Of key importance in this hearing were the urgent requests by Justices Kennedy and O'Connor that Quill's counsel clarify whether he was relying on the Interstate Commerce Clause or the Due Process Clause in arguing that the collection requirement was not constitutionally permitted. Upon clarification by counsel that he was arguing (at least primarily) that the imposition of collection responsibilities would unduly interfer with interstate commerce, Justice O'Connor confirmed that the issue is whether the tests established by Complete Auto Transit, Inc. v. Brady 430 U.S. 274, (1977) permit the state to impose this duty. Complete Auto held that a state may impose a tax upon interstate commerce activities if the following requirements are satisfied: 1. The activity has substantial nexus to the state; 2. The tax is fairly apportioned; 3. The tax does not discriminate against interstate commerce; and 4. The tax is fairly related to the services provided by the state.

The crucial determination, therefore, is whether the regular or systematic solicitation of a consumer market without substantial physical contacts satisfies all of these requirements. The refinement of this issue may imply that due process considerations are satisfied by the economic exploitation of a marketplace through the mail or by common carrier. Justice White confirmed that North Dakota could subject Quill to personal (non-tax) jurisdiction in its courts to defend actions relating to the products sold.

Justice O'Connor was clerly concerned, however, that any decision overturning Bellas Hess could have retroactive effect and noted that Congress (in which the Constitution vests exclusive authority to regulate interstate commerce) was better suited to formulate a prospective-only rule of law. Earlier federal legislation failed, however, to generate enough support to change the rule of Bellas Hess, possibly because the legislation's effect would have been to limit the taxing jurisdiction of local government. Justice White subsequently confirmed that North Dakota's expanded sales and use tax nexus statute had been in effect since 1987.

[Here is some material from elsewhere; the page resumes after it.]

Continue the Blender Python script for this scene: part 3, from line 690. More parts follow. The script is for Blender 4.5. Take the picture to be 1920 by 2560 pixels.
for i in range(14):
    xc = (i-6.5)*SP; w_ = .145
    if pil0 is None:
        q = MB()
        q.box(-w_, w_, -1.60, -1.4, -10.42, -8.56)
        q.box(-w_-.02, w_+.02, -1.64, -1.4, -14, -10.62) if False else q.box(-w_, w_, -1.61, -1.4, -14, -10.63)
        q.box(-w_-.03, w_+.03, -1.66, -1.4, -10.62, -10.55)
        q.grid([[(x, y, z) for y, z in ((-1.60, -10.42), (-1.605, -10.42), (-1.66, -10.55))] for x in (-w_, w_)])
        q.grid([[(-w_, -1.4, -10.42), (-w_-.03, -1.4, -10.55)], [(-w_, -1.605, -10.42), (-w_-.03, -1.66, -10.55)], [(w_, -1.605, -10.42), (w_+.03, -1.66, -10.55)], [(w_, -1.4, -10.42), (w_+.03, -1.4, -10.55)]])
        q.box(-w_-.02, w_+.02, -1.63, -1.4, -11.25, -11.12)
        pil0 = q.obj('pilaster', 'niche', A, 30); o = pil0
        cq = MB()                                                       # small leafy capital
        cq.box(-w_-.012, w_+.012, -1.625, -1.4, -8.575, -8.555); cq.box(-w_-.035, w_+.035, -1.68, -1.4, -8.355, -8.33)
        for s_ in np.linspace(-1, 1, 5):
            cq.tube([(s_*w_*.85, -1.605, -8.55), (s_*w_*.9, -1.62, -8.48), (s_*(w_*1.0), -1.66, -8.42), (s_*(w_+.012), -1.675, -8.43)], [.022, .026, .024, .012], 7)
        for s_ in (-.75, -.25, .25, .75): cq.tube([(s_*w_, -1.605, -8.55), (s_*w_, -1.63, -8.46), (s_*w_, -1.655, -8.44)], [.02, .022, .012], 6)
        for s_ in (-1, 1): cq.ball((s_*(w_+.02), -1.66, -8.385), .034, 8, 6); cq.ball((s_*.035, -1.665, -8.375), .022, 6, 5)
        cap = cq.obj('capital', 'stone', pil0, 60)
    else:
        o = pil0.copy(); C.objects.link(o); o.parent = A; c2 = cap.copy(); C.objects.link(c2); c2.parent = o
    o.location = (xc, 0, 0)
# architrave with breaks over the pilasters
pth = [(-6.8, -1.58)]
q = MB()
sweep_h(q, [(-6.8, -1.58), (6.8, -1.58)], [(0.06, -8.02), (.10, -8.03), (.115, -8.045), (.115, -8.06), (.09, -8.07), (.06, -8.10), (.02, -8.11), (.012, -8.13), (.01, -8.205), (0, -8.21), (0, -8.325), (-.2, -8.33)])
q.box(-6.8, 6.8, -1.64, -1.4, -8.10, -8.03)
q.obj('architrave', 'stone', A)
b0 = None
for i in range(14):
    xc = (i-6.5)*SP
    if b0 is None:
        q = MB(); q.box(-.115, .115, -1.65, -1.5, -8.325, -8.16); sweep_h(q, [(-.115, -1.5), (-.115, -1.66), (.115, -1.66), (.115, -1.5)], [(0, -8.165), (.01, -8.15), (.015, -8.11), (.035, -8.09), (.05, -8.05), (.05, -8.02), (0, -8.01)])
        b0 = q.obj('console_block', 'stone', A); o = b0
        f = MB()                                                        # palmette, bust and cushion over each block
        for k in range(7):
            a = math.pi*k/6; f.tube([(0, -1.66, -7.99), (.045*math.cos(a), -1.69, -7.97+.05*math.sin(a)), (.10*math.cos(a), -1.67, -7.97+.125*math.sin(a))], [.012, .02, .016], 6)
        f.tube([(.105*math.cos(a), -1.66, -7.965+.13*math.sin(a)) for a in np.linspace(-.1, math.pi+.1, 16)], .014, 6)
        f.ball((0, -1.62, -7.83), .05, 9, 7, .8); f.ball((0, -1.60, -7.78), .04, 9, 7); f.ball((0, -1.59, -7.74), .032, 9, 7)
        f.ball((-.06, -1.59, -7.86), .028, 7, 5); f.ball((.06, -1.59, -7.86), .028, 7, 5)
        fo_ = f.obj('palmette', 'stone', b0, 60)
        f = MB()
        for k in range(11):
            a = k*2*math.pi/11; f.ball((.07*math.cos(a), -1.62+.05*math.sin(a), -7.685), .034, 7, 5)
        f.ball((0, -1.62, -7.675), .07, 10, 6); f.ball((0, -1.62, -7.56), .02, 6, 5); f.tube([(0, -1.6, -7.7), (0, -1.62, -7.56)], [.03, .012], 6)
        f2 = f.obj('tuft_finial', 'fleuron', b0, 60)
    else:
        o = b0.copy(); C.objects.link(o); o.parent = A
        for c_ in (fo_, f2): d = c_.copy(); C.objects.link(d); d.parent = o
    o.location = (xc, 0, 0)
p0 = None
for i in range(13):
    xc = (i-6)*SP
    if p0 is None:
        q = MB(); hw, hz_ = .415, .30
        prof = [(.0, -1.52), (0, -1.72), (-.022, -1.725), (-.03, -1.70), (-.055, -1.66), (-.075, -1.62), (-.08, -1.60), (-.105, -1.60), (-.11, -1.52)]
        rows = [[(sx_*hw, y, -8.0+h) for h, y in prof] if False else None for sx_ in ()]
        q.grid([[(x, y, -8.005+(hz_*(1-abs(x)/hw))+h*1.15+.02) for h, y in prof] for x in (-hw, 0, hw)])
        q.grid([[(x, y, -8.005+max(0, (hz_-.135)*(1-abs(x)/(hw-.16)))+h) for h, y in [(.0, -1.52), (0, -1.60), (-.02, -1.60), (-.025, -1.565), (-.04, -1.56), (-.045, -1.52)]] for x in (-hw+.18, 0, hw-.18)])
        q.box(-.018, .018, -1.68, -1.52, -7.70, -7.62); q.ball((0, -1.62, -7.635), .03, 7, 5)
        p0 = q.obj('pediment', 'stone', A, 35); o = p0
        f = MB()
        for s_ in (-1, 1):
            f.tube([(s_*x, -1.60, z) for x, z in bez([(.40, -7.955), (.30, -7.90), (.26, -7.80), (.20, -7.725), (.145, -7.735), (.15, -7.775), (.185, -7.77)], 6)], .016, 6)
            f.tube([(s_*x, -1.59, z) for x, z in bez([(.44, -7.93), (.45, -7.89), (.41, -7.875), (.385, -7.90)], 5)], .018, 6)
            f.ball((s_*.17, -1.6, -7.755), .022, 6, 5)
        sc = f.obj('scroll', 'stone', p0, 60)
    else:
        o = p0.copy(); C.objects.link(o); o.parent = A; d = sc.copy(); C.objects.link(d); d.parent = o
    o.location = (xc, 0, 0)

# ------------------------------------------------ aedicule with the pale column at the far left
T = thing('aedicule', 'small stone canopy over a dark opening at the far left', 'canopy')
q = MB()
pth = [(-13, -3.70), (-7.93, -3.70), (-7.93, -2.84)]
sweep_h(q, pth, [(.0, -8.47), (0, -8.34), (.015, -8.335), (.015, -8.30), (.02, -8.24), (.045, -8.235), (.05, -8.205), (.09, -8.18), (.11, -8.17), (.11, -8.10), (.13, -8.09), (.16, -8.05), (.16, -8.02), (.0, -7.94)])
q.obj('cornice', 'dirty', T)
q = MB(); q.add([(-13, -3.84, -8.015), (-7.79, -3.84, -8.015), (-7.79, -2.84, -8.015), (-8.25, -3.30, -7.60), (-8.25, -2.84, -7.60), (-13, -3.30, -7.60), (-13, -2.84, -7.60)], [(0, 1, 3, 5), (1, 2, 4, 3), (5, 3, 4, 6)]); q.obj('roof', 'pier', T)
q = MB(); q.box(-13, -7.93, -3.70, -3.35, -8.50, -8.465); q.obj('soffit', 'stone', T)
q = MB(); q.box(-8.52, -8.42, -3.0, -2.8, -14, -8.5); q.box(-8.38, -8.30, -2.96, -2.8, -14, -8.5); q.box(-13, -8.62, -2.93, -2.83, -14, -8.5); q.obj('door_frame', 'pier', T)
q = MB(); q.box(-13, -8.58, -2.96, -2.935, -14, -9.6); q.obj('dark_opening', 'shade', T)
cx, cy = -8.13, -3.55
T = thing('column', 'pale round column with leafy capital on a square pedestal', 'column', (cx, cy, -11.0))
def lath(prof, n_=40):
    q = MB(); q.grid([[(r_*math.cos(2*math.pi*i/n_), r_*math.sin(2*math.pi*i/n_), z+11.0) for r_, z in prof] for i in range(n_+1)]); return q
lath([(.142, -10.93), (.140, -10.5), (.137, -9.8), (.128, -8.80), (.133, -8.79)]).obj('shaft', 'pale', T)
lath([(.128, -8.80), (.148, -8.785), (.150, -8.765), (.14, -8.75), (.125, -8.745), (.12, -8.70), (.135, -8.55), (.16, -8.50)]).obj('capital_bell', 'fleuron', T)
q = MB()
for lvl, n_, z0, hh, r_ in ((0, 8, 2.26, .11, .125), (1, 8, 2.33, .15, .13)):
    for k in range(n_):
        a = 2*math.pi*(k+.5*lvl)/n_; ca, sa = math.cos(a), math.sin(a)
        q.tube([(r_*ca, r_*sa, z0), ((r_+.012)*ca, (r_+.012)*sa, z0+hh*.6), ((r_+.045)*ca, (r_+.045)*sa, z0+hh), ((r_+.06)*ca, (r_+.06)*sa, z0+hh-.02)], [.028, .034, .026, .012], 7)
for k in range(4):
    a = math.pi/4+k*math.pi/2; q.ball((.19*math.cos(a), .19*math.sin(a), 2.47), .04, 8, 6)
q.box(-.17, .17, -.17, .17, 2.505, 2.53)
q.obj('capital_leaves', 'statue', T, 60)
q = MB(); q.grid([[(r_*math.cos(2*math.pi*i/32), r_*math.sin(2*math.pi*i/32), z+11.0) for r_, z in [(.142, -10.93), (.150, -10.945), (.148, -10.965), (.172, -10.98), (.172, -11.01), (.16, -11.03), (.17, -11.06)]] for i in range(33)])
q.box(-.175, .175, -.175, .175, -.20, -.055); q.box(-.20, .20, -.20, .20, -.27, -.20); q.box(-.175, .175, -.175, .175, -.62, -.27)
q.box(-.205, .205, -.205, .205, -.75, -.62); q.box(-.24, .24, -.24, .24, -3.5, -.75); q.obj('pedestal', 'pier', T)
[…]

In response to the central argument advanced by Quill's counsel that requiring collection would impose an impermissible burden on interstate commerce, Justice Scalia questioned why mail-order companies should be protected from this obligation by the Commerce Clause when companies which send their solicitors (or "drummers") into state are not. Counsel responded (in part) that overturning Bellas Hess could also affect large retailers with respect to local jurisdictions in which they have no substantial physical presence (e.g., a store). The fact that such a decision would also adversely affect retailers and other multistate corporations which advertise and deliver property into a state (commonly a contiguous state) in which they have no physical presence was not directly mentioned.

Finally, there was discussion by counsel on both sides as to the relative abilities of states and sellers to collect the use tax from the resident customers (e.g., through the use of computers and the audit process) although there was no indication as to which arguments the Justices found presuasive.

Wisconsin Dept. of Rev. v.

William Wrigley, Jr. Co.

Earlier widely expressed concerns that the Court consider the issues in Wrigley to be somehow related to those in Quill (based on the Supreme Court hearing these cases in tandem) appear to be incorrect. There seemed to be no indication in the statements made by counsel or the Justices that Wrigley is anything other than a statutory construction case. Nothing was said as to the constitutionality of Public Law 86-272 or the concept of economic nexus, and counsel for Wrigley conceded that constitutionally nexus was present.

Initial attempts by Wisconsin's counsel to stress the importance of Wrigley's leasing of warehouse space to store product samples and a company car appeared to be discounted by the Justices as incidental activities (although there was some discussion of whether an incidental or de minimis rule can properly be attributed to P.L. 86-272). Instead, the questions posed by the Justices were directed at substantial, recurring activities such as the replacement of stale gum by Wrigley's salesmen and the less frequent activity of the salesmen supplying gum to retailer in advance of a wholesaler's delivery.

Addressing the propriety and/or applicability of the pre-sale/post- sale standard utilized by certain states (illustrated by Justice Stevens' example of a salesman of a machine who also makes repairs to encourage additional sales), Wrigley's counsel argued that the scope of protected solicitation activities should be determined with respect to the particular industry. In the chewing gum industry, the activity of replacing stale gum was argued to be "inextricably related" to future orders and, therefore, protected as solicitation. Justices Scalia and Souter expressed reservations, however, that the term "solicitation" should be defined on an industry by industry basis.